__The task__: Render the following material again verbatim, leaving nothing out.

%%

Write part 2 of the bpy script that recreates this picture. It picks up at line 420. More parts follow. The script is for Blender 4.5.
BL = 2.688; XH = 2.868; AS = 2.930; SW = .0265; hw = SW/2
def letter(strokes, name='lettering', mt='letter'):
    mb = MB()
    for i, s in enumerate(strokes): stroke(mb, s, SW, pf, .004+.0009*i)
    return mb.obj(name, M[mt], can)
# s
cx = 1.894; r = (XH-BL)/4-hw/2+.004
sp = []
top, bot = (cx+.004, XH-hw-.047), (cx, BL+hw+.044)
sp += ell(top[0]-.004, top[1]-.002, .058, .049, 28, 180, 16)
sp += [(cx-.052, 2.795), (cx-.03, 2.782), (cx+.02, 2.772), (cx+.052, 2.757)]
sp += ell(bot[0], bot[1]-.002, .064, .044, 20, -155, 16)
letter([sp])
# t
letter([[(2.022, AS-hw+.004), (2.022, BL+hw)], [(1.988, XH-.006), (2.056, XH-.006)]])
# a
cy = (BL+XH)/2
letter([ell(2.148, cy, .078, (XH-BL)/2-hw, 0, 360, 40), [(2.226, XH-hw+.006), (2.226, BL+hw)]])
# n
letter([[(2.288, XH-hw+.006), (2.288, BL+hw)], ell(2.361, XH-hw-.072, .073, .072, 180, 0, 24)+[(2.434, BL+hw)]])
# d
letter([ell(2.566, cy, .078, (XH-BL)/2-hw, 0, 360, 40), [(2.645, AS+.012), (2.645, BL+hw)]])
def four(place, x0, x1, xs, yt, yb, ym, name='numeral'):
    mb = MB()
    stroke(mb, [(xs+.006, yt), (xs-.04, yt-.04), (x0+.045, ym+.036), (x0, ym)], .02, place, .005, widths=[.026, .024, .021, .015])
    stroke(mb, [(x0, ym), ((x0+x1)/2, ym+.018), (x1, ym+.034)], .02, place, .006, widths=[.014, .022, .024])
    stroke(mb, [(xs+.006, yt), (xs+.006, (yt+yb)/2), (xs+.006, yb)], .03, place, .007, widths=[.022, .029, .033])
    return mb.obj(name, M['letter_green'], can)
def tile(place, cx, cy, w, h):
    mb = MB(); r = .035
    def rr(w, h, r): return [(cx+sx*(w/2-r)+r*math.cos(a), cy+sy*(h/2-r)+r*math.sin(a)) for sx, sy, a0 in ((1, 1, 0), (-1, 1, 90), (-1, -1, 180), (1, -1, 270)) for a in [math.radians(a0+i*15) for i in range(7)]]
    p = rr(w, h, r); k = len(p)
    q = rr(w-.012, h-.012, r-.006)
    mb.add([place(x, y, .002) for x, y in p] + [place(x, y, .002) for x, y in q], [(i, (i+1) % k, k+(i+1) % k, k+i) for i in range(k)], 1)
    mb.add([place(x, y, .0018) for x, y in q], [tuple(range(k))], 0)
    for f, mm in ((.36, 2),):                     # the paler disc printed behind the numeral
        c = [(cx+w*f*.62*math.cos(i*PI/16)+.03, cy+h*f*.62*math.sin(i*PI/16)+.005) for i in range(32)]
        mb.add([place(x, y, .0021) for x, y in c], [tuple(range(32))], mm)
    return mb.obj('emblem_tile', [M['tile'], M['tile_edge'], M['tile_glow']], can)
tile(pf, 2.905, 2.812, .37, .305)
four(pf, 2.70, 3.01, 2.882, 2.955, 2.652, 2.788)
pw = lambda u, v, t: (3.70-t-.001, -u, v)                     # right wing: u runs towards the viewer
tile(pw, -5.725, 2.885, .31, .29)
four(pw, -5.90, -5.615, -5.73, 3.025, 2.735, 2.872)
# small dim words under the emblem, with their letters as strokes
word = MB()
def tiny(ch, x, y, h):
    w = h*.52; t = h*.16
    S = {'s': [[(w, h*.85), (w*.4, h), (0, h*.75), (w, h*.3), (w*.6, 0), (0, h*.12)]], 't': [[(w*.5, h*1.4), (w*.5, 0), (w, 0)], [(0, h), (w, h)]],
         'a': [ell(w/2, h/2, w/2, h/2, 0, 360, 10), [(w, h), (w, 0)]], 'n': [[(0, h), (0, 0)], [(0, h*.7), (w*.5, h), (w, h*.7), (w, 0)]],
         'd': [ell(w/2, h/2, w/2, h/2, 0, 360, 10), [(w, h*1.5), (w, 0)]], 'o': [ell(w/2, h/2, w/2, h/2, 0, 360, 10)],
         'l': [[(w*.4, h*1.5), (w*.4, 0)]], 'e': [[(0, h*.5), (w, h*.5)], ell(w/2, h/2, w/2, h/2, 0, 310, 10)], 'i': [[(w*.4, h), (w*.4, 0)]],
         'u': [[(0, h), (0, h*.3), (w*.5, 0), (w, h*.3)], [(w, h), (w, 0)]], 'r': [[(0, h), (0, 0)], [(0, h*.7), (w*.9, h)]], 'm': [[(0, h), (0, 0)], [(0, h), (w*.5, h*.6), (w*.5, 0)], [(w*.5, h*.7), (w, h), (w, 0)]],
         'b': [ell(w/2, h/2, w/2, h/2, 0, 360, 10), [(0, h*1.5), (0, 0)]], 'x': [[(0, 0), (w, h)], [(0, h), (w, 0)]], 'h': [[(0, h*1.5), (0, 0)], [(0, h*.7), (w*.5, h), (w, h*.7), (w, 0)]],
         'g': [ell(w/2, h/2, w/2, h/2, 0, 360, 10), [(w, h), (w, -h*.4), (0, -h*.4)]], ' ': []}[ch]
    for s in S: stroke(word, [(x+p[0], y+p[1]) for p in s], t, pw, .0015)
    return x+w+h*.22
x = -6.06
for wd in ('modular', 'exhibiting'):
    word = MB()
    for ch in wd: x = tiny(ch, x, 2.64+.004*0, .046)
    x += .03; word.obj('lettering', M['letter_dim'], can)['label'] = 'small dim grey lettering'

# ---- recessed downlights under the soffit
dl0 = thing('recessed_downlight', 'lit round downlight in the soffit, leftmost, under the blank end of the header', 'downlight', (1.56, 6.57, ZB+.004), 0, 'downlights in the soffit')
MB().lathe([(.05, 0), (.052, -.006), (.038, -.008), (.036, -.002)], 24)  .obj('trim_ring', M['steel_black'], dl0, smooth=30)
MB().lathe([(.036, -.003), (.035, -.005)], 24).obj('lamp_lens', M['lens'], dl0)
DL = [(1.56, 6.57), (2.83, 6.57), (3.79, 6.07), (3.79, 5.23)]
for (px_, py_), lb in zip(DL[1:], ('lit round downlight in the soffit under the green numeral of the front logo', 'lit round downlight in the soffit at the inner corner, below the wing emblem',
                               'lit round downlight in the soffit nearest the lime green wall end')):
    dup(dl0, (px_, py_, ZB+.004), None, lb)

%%

__Exercise result__:
Write part 2 of the bpy script that recreates this picture. It picks up at line 420. More parts follow. The script is for Blender 4.5.
BL = 2.688; XH = 2.868; AS = 2.930; SW = .0265; hw = SW/2
def letter(strokes, name='lettering', mt='letter'):
    mb = MB()
    for i, s in enumerate(strokes): stroke(mb, s, SW, pf, .004+.0009*i)
    return mb.obj(name, M[mt], can)
# s
cx = 1.894; r = (XH-BL)/4-hw/2+.004
sp = []
top, bot = (cx+.004, XH-hw-.047), (cx, BL+hw+.044)
sp += ell(top[0]-.004, top[1]-.002, .058, .049, 28, 180, 16)
sp += [(cx-.052, 2.795), (cx-.03, 2.782), (cx+.02, 2.772), (cx+.052, 2.757)]
sp += ell(bot[0], bot[1]-.002, .064, .044, 20, -155, 16)
letter([sp])
# t
letter([[(2.022, AS-hw+.004), (2.022, BL+hw)], [(1.988, XH-.006), (2.056, XH-.006)]])
# a
cy = (BL+XH)/2
letter([ell(2.148, cy, .078, (XH-BL)/2-hw, 0, 360, 40), [(2.226, XH-hw+.006), (2.226, BL+hw)]])
# n
letter([[(2.288, XH-hw+.006), (2.288, BL+hw)], ell(2.361, XH-hw-.072, .073, .072, 180, 0, 24)+[(2.434, BL+hw)]])
# d
letter([ell(2.566, cy, .078, (XH-BL)/2-hw, 0, 360, 40), [(2.645, AS+.012), (2.645, BL+hw)]])
def four(place, x0, x1, xs, yt, yb, ym, name='numeral'):
    mb = MB()
    stroke(mb, [(xs+.006, yt), (xs-.04, yt-.04), (x0+.045, ym+.036), (x0, ym)], .02, place, .005, widths=[.026, .024, .021, .015])
    stroke(mb, [(x0, ym), ((x0+x1)/2, ym+.018), (x1, ym+.034)], .02, place, .006, widths=[.014, .022, .024])
    stroke(mb, [(xs+.006, yt), (xs+.006, (yt+yb)/2), (xs+.006, yb)], .03, place, .007, widths=[.022, .029, .033])
    return mb.obj(name, M['letter_green'], can)
def tile(place, cx, cy, w, h):
    mb = MB(); r = .035
    def rr(w, h, r): return [(cx+sx*(w/2-r)+r*math.cos(a), cy+sy*(h/2-r)+r*math.sin(a)) for sx, sy, a0 in ((1, 1, 0), (-1, 1, 90), (-1, -1, 180), (1, -1, 270)) for a in [math.radians(a0+i*15) for i in range(7)]]
    p = rr(w, h, r); k = len(p)
    q = rr(w-.012, h-.012, r-.006)
    mb.add([place(x, y, .002) for x, y in p] + [place(x, y, .002) for x, y in q], [(i, (i+1) % k, k+(i+1) % k, k+i) for i in range(k)], 1)
    mb.add([place(x, y, .0018) for x, y in q], [tuple(range(k))], 0)
    for f, mm in ((.36, 2),):                     # the paler disc printed behind the numeral
        c = [(cx+w*f*.62*math.cos(i*PI/16)+.03, cy+h*f*.62*math.sin(i*PI/16)+.005) for i in range(32)]
        mb.add([place(x, y, .0021) for x, y in c], [tuple(range(32))], mm)
    return mb.obj('emblem_tile', [M['tile'], M['tile_edge'], M['tile_glow']], can)
tile(pf, 2.905, 2.812, .37, .305)
four(pf, 2.70, 3.01, 2.882, 2.955, 2.652, 2.788)
pw = lambda u, v, t: (3.70-t-.001, -u, v)                     # right wing: u runs towards the viewer
tile(pw, -5.725, 2.885, .31, .29)
four(pw, -5.90, -5.615, -5.73, 3.025, 2.735, 2.872)
# small dim words under the emblem, with their letters as strokes
word = MB()
def tiny(ch, x, y, h):
    w = h*.52; t = h*.16
    S = {'s': [[(w, h*.85), (w*.4, h), (0, h*.75), (w, h*.3), (w*.6, 0), (0, h*.12)]], 't': [[(w*.5, h*1.4), (w*.5, 0), (w, 0)], [(0, h), (w, h)]],
         'a': [ell(w/2, h/2, w/2, h/2, 0, 360, 10), [(w, h), (w, 0)]], 'n': [[(0, h), (0, 0)], [(0, h*.7), (w*.5, h), (w, h*.7), (w, 0)]],
         'd': [ell(w/2, h/2, w/2, h/2, 0, 360, 10), [(w, h*1.5), (w, 0)]], 'o': [ell(w/2, h/2, w/2, h/2, 0, 360, 10)],
         'l': [[(w*.4, h*1.5), (w*.4, 0)]], 'e': [[(0, h*.5), (w, h*.5)], ell(w/2, h/2, w/2, h/2, 0, 310, 10)], 'i': [[(w*.4, h), (w*.4, 0)]],
         'u': [[(0, h), (0, h*.3), (w*.5, 0), (w, h*.3)], [(w, h), (w, 0)]], 'r': [[(0, h), (0, 0)], [(0, h*.7), (w*.9, h)]], 'm': [[(0, h), (0, 0)], [(0, h), (w*.5, h*.6), (w*.5, 0)], [(w*.5, h*.7), (w, h), (w, 0)]],
         'b': [ell(w/2, h/2, w/2, h/2, 0, 360, 10), [(0, h*1.5), (0, 0)]], 'x': [[(0, 0), (w, h)], [(0, h), (w, 0)]], 'h': [[(0, h*1.5), (0, 0)], [(0, h*.7), (w*.5, h), (w, h*.7), (w, 0)]],
         'g': [ell(w/2, h/2, w/2, h/2, 0, 360, 10), [(w, h), (w, -h*.4), (0, -h*.4)]], ' ': []}[ch]
    for s in S: stroke(word, [(x+p[0], y+p[1]) for p in s], t, pw, .0015)
    return x+w+h*.22
x = -6.06
for wd in ('modular', 'exhibiting'):
    word = MB()
    for ch in wd: x = tiny(ch, x, 2.64+.004*0, .046)
    x += .03; word.obj('lettering', M['letter_dim'], can)['label'] = 'small dim grey lettering'

# ---- recessed downlights under the soffit
dl0 = thing('recessed_downlight', 'lit round downlight in the soffit, leftmost, under the blank end of the header', 'downlight', (1.56, 6.57, ZB+.004), 0, 'downlights in the soffit')
MB().lathe([(.05, 0), (.052, -.006), (.038, -.008), (.036, -.002)], 24)  .obj('trim_ring', M['steel_black'], dl0, smooth=30)
MB().lathe([(.036, -.003), (.035, -.005)], 24).obj('lamp_lens', M['lens'], dl0)
DL = [(1.56, 6.57), (2.83, 6.57), (3.79, 6.07), (3.79, 5.23)]
for (px_, py_), lb in zip(DL[1:], ('lit round downlight in the soffit under the green numeral of the front logo', 'lit round downlight in the soffit at the inner corner, below the wing emblem',
                               'lit round downlight in the soffit nearest the lime green wall end')):
    dup(dl0, (px_, py_, ZB+.004), None, lb)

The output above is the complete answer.